**Written request:** Quote every line below exactly as it reads.

**Given data:**
☆ ☆ ☆

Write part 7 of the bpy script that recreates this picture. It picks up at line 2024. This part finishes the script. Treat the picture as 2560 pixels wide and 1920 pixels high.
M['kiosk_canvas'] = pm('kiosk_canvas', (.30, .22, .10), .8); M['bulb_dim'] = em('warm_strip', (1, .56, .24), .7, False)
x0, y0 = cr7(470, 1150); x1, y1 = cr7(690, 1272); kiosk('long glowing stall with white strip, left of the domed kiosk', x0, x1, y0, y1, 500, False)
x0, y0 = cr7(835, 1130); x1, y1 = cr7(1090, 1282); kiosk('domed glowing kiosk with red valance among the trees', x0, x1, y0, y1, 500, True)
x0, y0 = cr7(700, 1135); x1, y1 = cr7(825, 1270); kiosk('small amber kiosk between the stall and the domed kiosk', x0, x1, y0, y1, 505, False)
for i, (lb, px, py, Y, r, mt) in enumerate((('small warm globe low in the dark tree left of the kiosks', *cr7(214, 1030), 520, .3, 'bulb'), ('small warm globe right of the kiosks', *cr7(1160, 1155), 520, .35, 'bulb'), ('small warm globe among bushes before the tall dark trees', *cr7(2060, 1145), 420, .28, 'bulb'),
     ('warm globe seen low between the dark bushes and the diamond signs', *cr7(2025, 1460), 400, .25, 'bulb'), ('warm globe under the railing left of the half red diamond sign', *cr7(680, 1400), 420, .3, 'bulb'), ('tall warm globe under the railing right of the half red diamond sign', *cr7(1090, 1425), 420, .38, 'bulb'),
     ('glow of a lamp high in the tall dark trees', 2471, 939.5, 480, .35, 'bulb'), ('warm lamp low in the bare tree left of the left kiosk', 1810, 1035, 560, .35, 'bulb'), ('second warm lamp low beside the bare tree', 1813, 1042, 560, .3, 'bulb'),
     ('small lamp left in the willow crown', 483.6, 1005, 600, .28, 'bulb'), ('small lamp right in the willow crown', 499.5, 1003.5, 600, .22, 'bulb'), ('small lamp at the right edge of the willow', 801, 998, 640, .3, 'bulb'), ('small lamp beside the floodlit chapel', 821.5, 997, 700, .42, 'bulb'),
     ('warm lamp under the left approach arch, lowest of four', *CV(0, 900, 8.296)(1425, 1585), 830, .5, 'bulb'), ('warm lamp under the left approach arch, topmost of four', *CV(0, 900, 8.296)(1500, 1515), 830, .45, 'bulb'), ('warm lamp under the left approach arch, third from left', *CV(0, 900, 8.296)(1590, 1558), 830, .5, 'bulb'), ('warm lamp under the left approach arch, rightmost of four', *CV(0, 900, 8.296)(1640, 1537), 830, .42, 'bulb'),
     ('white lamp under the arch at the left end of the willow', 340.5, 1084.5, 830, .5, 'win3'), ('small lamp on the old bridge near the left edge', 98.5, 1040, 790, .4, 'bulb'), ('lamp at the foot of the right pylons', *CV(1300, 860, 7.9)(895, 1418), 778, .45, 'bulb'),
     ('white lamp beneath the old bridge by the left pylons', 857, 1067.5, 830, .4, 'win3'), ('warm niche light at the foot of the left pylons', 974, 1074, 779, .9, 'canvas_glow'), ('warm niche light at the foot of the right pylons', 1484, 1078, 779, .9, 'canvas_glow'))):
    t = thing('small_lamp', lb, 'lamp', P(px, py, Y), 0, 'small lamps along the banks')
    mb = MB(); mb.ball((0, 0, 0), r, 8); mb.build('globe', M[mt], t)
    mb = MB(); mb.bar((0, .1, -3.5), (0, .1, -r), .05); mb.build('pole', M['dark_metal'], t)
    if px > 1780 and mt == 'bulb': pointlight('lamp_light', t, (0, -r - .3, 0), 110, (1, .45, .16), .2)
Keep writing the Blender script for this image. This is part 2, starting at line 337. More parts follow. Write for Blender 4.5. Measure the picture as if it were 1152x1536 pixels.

☆ ☆ ☆

**Result of this task:**
Write part 7 of the bpy script that recreates this picture. It picks up at line 2024. This part finishes the script. Treat the picture as 2560 pixels wide and 1920 pixels high.
M['kiosk_canvas'] = pm('kiosk_canvas', (.30, .22, .10), .8); M['bulb_dim'] = em('warm_strip', (1, .56, .24), .7, False)
x0, y0 = cr7(470, 1150); x1, y1 = cr7(690, 1272); kiosk('long glowing stall with white strip, left of the domed kiosk', x0, x1, y0, y1, 500, False)
x0, y0 = cr7(835, 1130); x1, y1 = cr7(1090, 1282); kiosk('domed glowing kiosk with red valance among the trees', x0, x1, y0, y1, 500, True)
x0, y0 = cr7(700, 1135); x1, y1 = cr7(825, 1270); kiosk('small amber kiosk between the stall and the domed kiosk', x0, x1, y0, y1, 505, False)
for i, (lb, px, py, Y, r, mt) in enumerate((('small warm globe low in the dark tree left of the kiosks', *cr7(214, 1030), 520, .3, 'bulb'), ('small warm globe right of the kiosks', *cr7(1160, 1155), 520, .35, 'bulb'), ('small warm globe among bushes before the tall dark trees', *cr7(2060, 1145), 420, .28, 'bulb'),
     ('warm globe seen low between the dark bushes and the diamond signs', *cr7(2025, 1460), 400, .25, 'bulb'), ('warm globe under the railing left of the half red diamond sign', *cr7(680, 1400), 420, .3, 'bulb'), ('tall warm globe under the railing right of the half red diamond sign', *cr7(1090, 1425), 420, .38, 'bulb'),
     ('glow of a lamp high in the tall dark trees', 2471, 939.5, 480, .35, 'bulb'), ('warm lamp low in the bare tree left of the left kiosk', 1810, 1035, 560, .35, 'bulb'), ('second warm lamp low beside the bare tree', 1813, 1042, 560, .3, 'bulb'),
     ('small lamp left in the willow crown', 483.6, 1005, 600, .28, 'bulb'), ('small lamp right in the willow crown', 499.5, 1003.5, 600, .22, 'bulb'), ('small lamp at the right edge of the willow', 801, 998, 640, .3, 'bulb'), ('small lamp beside the floodlit chapel', 821.5, 997, 700, .42, 'bulb'),
     ('warm lamp under the left approach arch, lowest of four', *CV(0, 900, 8.296)(1425, 1585), 830, .5, 'bulb'), ('warm lamp under the left approach arch, topmost of four', *CV(0, 900, 8.296)(1500, 1515), 830, .45, 'bulb'), ('warm lamp under the left approach arch, third from left', *CV(0, 900, 8.296)(1590, 1558), 830, .5, 'bulb'), ('warm lamp under the left approach arch, rightmost of four', *CV(0, 900, 8.296)(1640, 1537), 830, .42, 'bulb'),
     ('white lamp under the arch at the left end of the willow', 340.5, 1084.5, 830, .5, 'win3'), ('small lamp on the old bridge near the left edge', 98.5, 1040, 790, .4, 'bulb'), ('lamp at the foot of the right pylons', *CV(1300, 860, 7.9)(895, 1418), 778, .45, 'bulb'),
     ('white lamp beneath the old bridge by the left pylons', 857, 1067.5, 830, .4, 'win3'), ('warm niche light at the foot of the left pylons', 974, 1074, 779, .9, 'canvas_glow'), ('warm niche light at the foot of the right pylons', 1484, 1078, 779, .9, 'canvas_glow'))):
    t = thing('small_lamp', lb, 'lamp', P(px, py, Y), 0, 'small lamps along the banks')
    mb = MB(); mb.ball((0, 0, 0), r, 8); mb.build('globe', M[mt], t)
    mb = MB(); mb.bar((0, .1, -3.5), (0, .1, -r), .05); mb.build('pole', M['dark_metal'], t)
    if px > 1780 and mt == 'bulb': pointlight('lamp_light', t, (0, -r - .3, 0), 110, (1, .45, .16), .2)
Keep writing the Blender script for this image. This is part 2, starting at line 337. More parts follow. Write for Blender 4.5. Measure the picture as if it were 1152x1536 pixels.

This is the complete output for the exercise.